Grandmother Hopi joins briefly to address the crisis among children, attributing it to mothers too busy working to teach spiritual values at home. The elders describe a coming purification after which the world will return to a state of harmony and simplicity. They emphasize that while prayer can lessen the severity of what approaches, it is already too late to prevent the changes entirely.

Key Moments

  1. Why the elders' identities are concealed: real threats already received: Robert Ghost Wolf explains the unprecedented framing of the broadcast - the two Hopi elders will be referred to only as Grandfather One, Grandfather Two, and Grandmother Hopi because they have already received threats over their willingness to speak publicly. Art Bell underlines that as far as he knows this is the first time Hopi elders have come forward on national radio.

  2. How Hopi prophecy has been kept accurate by oral tradition: Asked whether the prophecies have stayed accurate over generations, Grandfather One explains the verification mechanism: elders meet once or twice a year in the Kivas, one recites the prophecy, and the rest of the group catches any addition or omission and corrects him on the spot. Accuracy is maintained socially, not in writing.

  3. Three signs converging by year 2000: World War III, starvation, weather: Through the translator, Grandfather One names the three specific events the elders see as imminent: a third world war, mass starvation, and erratic weather already destroying crops with frostbite-like wind damage on freshly planted corn at Hopiland. He says the year 2000 is a close approximation for when these will begin to fall like dominoes - not all at once, but each triggering the next within a short time.

  4. Earth has been here before - and the animals will turn against us: Grandfather One confirms that an earlier civilization went through these same cataclysmic changes and was wiped out, and the teachings warned the survivors not to repeat the corruption that caused it. Among the signs of repetition: even pets and insects will turn on humans.
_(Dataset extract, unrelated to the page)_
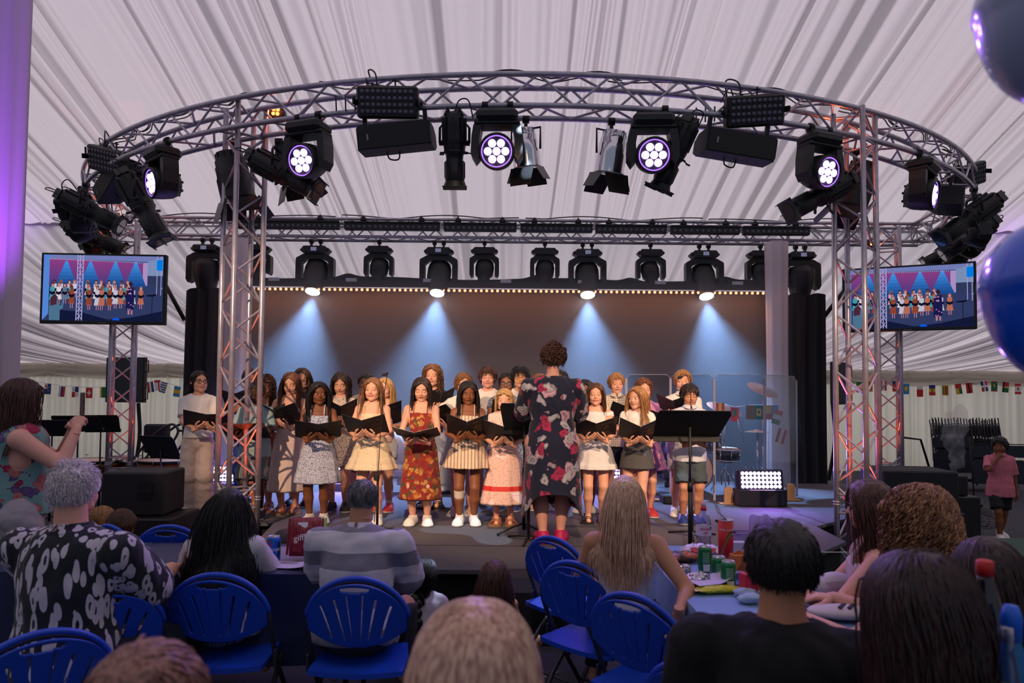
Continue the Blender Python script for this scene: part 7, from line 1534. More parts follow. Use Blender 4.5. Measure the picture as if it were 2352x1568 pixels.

Art Bell offers corroborating reporting that animal attacks across North America are rising sharply.

  5. The sun's axis is changing - cold places will turn hot: Asked whether the sun is part of the Earth changes, Grandfather One says the teachings name the solar axis itself as shifting: places that normally have cold weather will have hot weather, temperatures will rise high enough to burn up crops and dry up the earth so nothing can grow.